Stated task ▸
Quote, with no changes, the lines that run from the top of the material to the line with "PI = math.pi", both included.

Available data ▸
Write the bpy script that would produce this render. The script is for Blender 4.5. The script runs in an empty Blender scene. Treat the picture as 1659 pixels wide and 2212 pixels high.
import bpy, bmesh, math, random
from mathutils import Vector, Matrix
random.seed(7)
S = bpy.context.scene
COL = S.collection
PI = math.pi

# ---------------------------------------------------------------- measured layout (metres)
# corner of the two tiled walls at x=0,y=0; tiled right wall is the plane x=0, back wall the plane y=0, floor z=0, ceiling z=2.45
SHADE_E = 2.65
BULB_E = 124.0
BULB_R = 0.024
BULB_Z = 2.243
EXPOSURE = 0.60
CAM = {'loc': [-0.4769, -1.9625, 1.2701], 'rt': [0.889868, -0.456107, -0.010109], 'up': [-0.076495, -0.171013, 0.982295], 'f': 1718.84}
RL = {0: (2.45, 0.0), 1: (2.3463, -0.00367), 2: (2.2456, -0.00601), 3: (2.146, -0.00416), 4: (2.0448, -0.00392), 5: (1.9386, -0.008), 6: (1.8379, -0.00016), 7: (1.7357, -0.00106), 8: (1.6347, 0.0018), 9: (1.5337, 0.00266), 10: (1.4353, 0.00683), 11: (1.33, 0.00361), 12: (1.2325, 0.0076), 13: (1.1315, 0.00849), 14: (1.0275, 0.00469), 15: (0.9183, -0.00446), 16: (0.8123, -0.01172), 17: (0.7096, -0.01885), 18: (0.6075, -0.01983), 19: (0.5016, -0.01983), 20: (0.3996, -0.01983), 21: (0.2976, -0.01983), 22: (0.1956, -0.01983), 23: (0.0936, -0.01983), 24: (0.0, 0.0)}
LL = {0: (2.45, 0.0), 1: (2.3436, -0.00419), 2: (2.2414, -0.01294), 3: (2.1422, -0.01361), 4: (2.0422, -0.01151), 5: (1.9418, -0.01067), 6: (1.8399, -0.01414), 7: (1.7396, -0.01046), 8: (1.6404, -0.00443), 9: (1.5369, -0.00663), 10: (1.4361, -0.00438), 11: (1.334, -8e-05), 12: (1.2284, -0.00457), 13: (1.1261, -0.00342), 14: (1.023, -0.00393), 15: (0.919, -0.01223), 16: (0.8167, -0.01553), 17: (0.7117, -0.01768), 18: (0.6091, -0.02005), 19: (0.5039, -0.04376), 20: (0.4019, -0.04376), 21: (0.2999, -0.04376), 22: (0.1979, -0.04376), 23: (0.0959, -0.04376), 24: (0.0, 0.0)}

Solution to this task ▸
Write the bpy script that would produce this render. The script is for Blender 4.5. The script runs in an empty Blender scene. Treat the picture as 1659 pixels wide and 2212 pixels high.
import bpy, bmesh, math, random
from mathutils import Vector, Matrix
random.seed(7)
S = bpy.context.scene
COL = S.collection
PI = math.pi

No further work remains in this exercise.